TO BE DONE:
Identify all lines in the listing that include the word "scene", and copy them out.

[START INFORMATION SUPPLIED]

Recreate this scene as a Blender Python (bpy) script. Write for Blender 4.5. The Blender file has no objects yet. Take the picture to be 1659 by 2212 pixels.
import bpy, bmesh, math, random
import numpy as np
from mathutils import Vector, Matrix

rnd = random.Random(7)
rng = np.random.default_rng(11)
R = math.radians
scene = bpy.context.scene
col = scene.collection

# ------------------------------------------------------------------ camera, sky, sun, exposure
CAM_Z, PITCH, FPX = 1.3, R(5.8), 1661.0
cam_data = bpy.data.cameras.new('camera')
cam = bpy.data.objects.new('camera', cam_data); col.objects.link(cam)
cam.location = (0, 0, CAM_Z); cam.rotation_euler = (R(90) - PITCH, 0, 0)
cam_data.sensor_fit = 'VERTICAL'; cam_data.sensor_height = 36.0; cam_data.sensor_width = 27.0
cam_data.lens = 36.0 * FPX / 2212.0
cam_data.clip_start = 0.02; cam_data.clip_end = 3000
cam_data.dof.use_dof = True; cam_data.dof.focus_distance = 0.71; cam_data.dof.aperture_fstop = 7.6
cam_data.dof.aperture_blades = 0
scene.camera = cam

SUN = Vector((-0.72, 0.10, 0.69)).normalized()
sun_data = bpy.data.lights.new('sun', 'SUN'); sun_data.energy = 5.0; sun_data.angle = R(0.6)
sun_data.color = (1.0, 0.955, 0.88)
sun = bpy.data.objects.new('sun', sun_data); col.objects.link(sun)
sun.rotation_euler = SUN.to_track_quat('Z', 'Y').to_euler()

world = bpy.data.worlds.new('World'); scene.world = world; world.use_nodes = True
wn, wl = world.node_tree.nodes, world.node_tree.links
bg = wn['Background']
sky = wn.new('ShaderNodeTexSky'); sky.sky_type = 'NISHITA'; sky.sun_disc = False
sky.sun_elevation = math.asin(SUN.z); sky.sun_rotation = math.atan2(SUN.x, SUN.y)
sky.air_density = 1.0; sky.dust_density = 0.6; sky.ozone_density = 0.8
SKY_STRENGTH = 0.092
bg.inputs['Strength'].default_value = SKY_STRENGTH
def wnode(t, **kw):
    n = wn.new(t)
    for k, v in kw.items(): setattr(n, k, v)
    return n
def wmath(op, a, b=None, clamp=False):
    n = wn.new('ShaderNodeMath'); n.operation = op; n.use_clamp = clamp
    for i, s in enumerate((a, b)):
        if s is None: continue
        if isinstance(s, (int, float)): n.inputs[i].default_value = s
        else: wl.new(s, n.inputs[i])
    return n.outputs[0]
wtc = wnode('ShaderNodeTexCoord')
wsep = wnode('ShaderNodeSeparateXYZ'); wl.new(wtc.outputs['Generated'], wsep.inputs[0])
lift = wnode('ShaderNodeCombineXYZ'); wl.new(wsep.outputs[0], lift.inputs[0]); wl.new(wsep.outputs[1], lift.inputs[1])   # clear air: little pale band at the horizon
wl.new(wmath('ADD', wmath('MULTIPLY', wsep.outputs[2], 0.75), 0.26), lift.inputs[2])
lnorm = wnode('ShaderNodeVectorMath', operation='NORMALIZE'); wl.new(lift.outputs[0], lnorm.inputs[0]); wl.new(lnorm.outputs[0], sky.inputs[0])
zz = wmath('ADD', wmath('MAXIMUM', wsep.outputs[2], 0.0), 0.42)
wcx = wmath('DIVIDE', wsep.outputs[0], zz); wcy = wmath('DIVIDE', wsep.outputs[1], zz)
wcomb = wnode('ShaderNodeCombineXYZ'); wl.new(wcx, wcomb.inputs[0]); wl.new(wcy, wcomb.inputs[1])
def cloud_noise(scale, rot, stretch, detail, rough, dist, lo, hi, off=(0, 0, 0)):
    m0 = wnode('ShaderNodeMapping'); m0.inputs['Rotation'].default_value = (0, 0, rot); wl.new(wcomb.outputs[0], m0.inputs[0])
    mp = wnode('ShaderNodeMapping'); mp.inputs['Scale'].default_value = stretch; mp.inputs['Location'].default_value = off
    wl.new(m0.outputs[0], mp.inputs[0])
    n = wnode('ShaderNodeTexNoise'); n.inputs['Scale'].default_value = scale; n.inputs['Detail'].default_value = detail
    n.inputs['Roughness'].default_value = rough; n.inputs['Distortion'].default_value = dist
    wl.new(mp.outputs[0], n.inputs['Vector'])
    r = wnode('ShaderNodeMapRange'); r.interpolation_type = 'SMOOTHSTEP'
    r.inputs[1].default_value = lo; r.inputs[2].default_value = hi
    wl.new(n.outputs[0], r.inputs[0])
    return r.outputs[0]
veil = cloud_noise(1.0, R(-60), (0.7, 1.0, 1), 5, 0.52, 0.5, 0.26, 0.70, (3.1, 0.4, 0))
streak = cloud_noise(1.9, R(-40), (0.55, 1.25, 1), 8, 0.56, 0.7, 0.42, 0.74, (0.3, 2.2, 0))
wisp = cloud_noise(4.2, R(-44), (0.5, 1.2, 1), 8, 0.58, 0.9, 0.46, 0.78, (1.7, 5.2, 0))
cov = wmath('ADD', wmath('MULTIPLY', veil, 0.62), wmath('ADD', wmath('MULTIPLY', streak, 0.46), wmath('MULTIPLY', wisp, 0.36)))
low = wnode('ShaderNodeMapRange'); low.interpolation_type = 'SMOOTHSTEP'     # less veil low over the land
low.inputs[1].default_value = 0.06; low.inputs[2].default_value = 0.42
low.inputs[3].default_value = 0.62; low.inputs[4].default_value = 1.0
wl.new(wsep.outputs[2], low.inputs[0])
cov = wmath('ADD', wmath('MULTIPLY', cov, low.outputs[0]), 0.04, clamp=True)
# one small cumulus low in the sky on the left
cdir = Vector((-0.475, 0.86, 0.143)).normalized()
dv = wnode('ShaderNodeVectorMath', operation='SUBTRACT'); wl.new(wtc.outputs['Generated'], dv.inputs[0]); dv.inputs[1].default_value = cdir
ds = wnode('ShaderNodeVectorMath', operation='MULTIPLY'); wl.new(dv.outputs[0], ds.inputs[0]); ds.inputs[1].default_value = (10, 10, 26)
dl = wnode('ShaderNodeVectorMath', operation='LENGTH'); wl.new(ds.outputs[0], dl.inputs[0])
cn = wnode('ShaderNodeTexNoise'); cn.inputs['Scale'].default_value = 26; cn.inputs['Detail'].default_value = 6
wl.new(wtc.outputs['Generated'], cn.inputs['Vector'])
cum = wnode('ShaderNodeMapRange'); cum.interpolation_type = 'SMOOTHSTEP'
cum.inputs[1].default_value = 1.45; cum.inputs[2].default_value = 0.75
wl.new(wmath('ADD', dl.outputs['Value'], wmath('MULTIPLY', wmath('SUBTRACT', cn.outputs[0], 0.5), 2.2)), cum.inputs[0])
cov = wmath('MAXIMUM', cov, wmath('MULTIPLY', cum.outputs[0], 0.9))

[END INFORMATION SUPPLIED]

RESULT:
Recreate this scene as a Blender Python (bpy) script. Write for Blender 4.5. The Blender file has no objects yet. Take the picture to be 1659 by 2212 pixels.
scene = bpy.context.scene
col = scene.collection
scene.camera = cam
world = bpy.data.worlds.new('World'); scene.world = world; world.use_nodes = True